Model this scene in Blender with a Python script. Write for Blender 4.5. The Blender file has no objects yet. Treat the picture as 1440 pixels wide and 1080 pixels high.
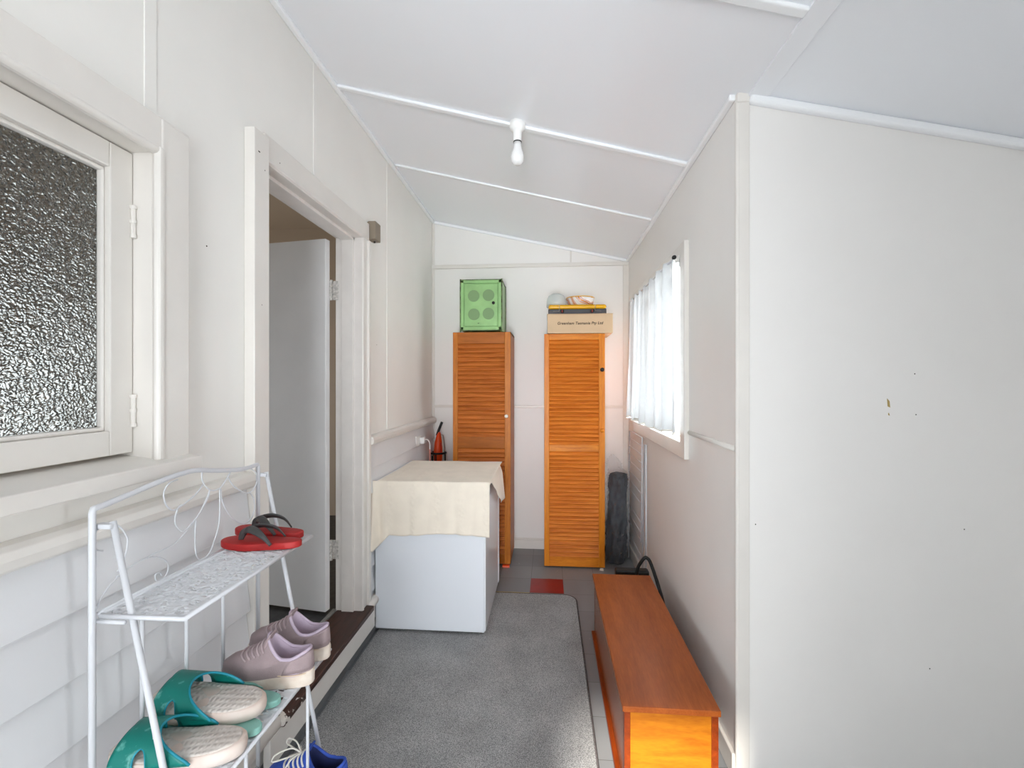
import bpy, bmesh, math, random
from mathutils import Vector, Matrix, Euler
random.seed(7)
PI = math.pi
COL = bpy.context.scene.collection

# ------------------------------------------------------------------ materials
def lin(c):
    out = []
    for v in c:
        v = v / 255.0
        out.append(v / 12.92 if v <= 0.04045 else ((v + 0.055) / 1.055) ** 2.4)
    return (out[0], out[1], out[2], 1.0)

def mat(name, rgb, rough=0.5, bump=0.0, bscale=60.0, var=0.0, vscale=4.0, rgb2=None, metal=0.0,
        spec=0.5, trans=0.0, sheen=0.0, stretch=(1, 1, 1), ior=1.45, coat=0.0, detail=4.0, bdist=0.002):
    m = bpy.data.materials.new(name)
    m.use_nodes = True
    nt = m.node_tree
    b = nt.nodes['Principled BSDF']
    b.inputs['Base Color'].default_value = lin(rgb)
    b.inputs['Roughness'].default_value = rough
    b.inputs['Metallic'].default_value = metal
    b.inputs['Specular IOR Level'].default_value = spec
    b.inputs['Transmission Weight'].default_value = trans
    b.inputs['IOR'].default_value = ior
    b.inputs['Coat Weight'].default_value = coat
    if sheen:
        b.inputs['Sheen Weight'].default_value = sheen
    tc = nt.nodes.new('ShaderNodeTexCoord')
    mp = nt.nodes.new('ShaderNodeMapping')
    mp.inputs['Scale'].default_value = stretch
    nt.links.new(tc.outputs['Object'], mp.inputs['Vector'])
    if var > 0 or rgb2:
        n = nt.nodes.new('ShaderNodeTexNoise')
        n.inputs['Scale'].default_value = vscale
        n.inputs['Detail'].default_value = detail
        nt.links.new(mp.outputs['Vector'], n.inputs['Vector'])
        r = nt.nodes.new('ShaderNodeValToRGB')
        r.color_ramp.elements[0].position = 0.32
        r.color_ramp.elements[1].position = 0.68
        c2 = rgb2 if rgb2 else tuple(v * (1 - var) for v in rgb)
        r.color_ramp.elements[0].color = lin(c2)
        r.color_ramp.elements[1].color = lin(rgb)
        nt.links.new(n.outputs['Fac'], r.inputs['Fac'])
        nt.links.new(r.outputs['Color'], b.inputs['Base Color'])
    if bump > 0:
        n2 = nt.nodes.new('ShaderNodeTexNoise')
        n2.inputs['Scale'].default_value = bscale
        n2.inputs['Detail'].default_value = 3.0
        nt.links.new(mp.outputs['Vector'], n2.inputs['Vector'])
        bp = nt.nodes.new('ShaderNodeBump')
        bp.inputs['Strength'].default_value = bump
        bp.inputs['Distance'].default_value = bdist
        nt.links.new(n2.outputs['Fac'], bp.inputs['Height'])
        nt.links.new(bp.outputs['Normal'], b.inputs['Normal'])
    return m

def wood(name, dark, light, rough=0.35, grain=(1.2, 14, 14), scale=3.0, streak=0.5, coat=0.0):
    m = bpy.data.materials.new(name)
    m.use_nodes = True
    nt = m.node_tree
    b = nt.nodes['Principled BSDF']
    b.inputs['Roughness'].default_value = rough
    b.inputs['Specular IOR Level'].default_value = 0.28
    b.inputs['Coat Weight'].default_value = coat
    b.inputs['Coat Roughness'].default_value = 0.25
    tc = nt.nodes.new('ShaderNodeTexCoord')
    mp = nt.nodes.new('ShaderNodeMapping')
    mp.inputs['Scale'].default_value = grain
    nt.links.new(tc.outputs['Object'], mp.inputs['Vector'])
    n = nt.nodes.new('ShaderNodeTexNoise')
    n.inputs['Scale'].default_value = scale
    n.inputs['Detail'].default_value = 6
    n.inputs['Distortion'].default_value = 0.6
    nt.links.new(mp.outputs['Vector'], n.inputs['Vector'])
    n3 = nt.nodes.new('ShaderNodeTexNoise')
    n3.inputs['Scale'].default_value = scale * 7
    n3.inputs['Detail'].default_value = 3
    nt.links.new(mp.outputs['Vector'], n3.inputs['Vector'])
    mx = nt.nodes.new('ShaderNodeMix')
    mx.data_type = 'FLOAT'
    mx.inputs[0].default_value = streak * 0.6
    nt.links.new(n.outputs['Fac'], mx.inputs[2])
    nt.links.new(n3.outputs['Fac'], mx.inputs[3])
    r = nt.nodes.new('ShaderNodeValToRGB')
    r.color_ramp.elements[0].position = 0.33
    r.color_ramp.elements[1].position = 0.66
    r.color_ramp.elements[0].color = lin(dark)
    r.color_ramp.elements[1].color = lin(light)
    nt.links.new(mx.outputs[0], r.inputs['Fac'])
    nt.links.new(r.outputs['Color'], b.inputs['Base Color'])
    bp = nt.nodes.new('ShaderNodeBump')
    bp.inputs['Strength'].default_value = 0.15
    bp.inputs['Distance'].default_value = 0.001
    nt.links.new(n3.outputs['Fac'], bp.inputs['Height'])
    nt.links.new(bp.outputs['Normal'], b.inputs['Normal'])
    return m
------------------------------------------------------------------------
Problem to solve:
Take the material above from its first line through the line holding "return (out[0], out[1], out[2], 1.0)" and set it down exactly, without the pictures.

Problem solution:
Model this scene in Blender with a Python script. Write for Blender 4.5. The Blender file has no objects yet. Treat the picture as 1440 pixels wide and 1080 pixels high.
import bpy, bmesh, math, random
from mathutils import Vector, Matrix, Euler
random.seed(7)
PI = math.pi
COL = bpy.context.scene.collection

# ------------------------------------------------------------------ materials
def lin(c):
    out = []
    for v in c:
        v = v / 255.0
        out.append(v / 12.92 if v <= 0.04045 else ((v + 0.055) / 1.055) ** 2.4)
    return (out[0], out[1], out[2], 1.0)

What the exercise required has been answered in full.